Since the slope is static, and the normal direction is the same everywhere, $T$ is constant and so can be discretized accurately.

Finally, we set friction coefficient $μ$ and pass it to the time integrator where we add friction energy to model semi-implicit friction on the slope.

mu = 0.11        # friction coefficient of the slope

Now we are ready to test the simulation with different friction coefficients. Since our slope has an inclined angle $θ$ with $tan (θ) = 0.1$ , we test $μ = 0.1$ , $0.11$ , and $0.2$ (Figure 10.2.1).
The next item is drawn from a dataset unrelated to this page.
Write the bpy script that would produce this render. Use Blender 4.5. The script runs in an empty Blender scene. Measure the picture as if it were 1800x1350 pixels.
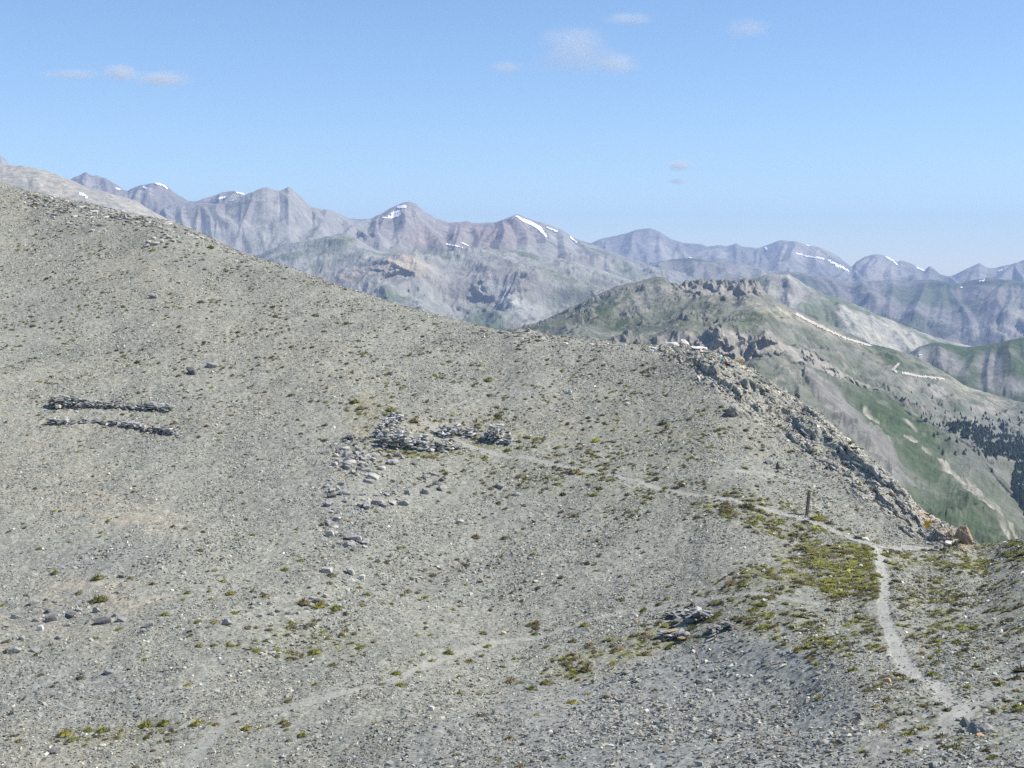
import bpy, bmesh, math, random
import numpy as np
from mathutils import Vector, Matrix

# ------------------------------------------------------------------ camera, sky, sun, exposure
C = bpy.context.scene
FPX = 2473.0                      # focal length in pixels of the 1800 px wide photograph
PITCH = math.atan(205.0 / FPX)
cam_data = bpy.data.cameras.new('camera')
cam = bpy.data.objects.new('camera', cam_data)
C.collection.objects.link(cam)
cam_data.sensor_width = 36.0
cam_data.lens = 36.0 * FPX / 1800.0
cam_data.clip_start = 0.5
cam_data.clip_end = 80000.0
cam.location = (0, 0, 0)
cam.rotation_euler = (math.radians(90) - PITCH, 0, 0)
C.camera = cam

SUN_EL, SUN_AZ = 48.0, 90.0       # azimuth clockwise from the view direction
w = bpy.data.worlds.new('World')
C.world = w
w.use_nodes = True
nt = w.node_tree
bg = nt.nodes['Background']
sky = nt.nodes.new('ShaderNodeTexSky')
sky.sky_type = 'NISHITA'
sky.sun_disc = False
sky.sun_elevation = math.radians(SUN_EL)
sky.sun_rotation = math.radians(SUN_AZ)
sky.altitude = 2600
sky.air_density = 1.15
sky.dust_density = 0.3
sky.ozone_density = 5.0
nt.links.new(sky.outputs[0], bg.inputs[0])
bg.inputs[1].default_value = 0.106
sd = bpy.data.lights.new('sun', 'SUN')
sd.energy = 4.6
sd.angle = math.radians(0.53)
sd.color = (1.0, 0.95, 0.87)
sun = bpy.data.objects.new('sun', sd)
C.collection.objects.link(sun)
el, az = math.radians(SUN_EL), math.radians(SUN_AZ)
sdir = Vector((math.cos(el) * math.sin(az), math.cos(el) * math.cos(az), math.sin(el)))
sun.rotation_euler = sdir.to_track_quat('Z', 'Y').to_euler()
C.view_settings.view_transform = 'Standard'
C.view_settings.look = 'None'
C.view_settings.gamma = 1.0
C.view_settings.use_curve_mapping = False
C.view_settings.exposure = 0.60
C.cycles.max_bounces = 6
C.cycles.diffuse_bounces = 2
C.cycles.volume_bounces = 3
C.cycles.use_denoising = False
C.cycles.transparent_max_bounces = 8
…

Here we see that when $μ = 0.1$ , the critical value that provides dynamic friction forces in the same magnitude with that of the gravity component on the slope, the square keeps sliding after gaining the initial momentum (Figure 10.2.1 top). When we set $μ = 0.11$ , right above the critical value, the square slides a while and then stopped, showing that static friction is properly resolved (Figure 10.2.1 middle). With $μ = 0.2$ , the square stops even earlier (Figure 10.2.1 bottom).

**Figure 10.2.1.** With friction coefficient $μ = 0.1$ (top), $0.11$ (middle), and $0.2$ (bottom), we simulate an elastic square dropped onto a slope. Except the top one that the square keeps sliding, the lower two with larger $μ$ both end up with a static equilibrium.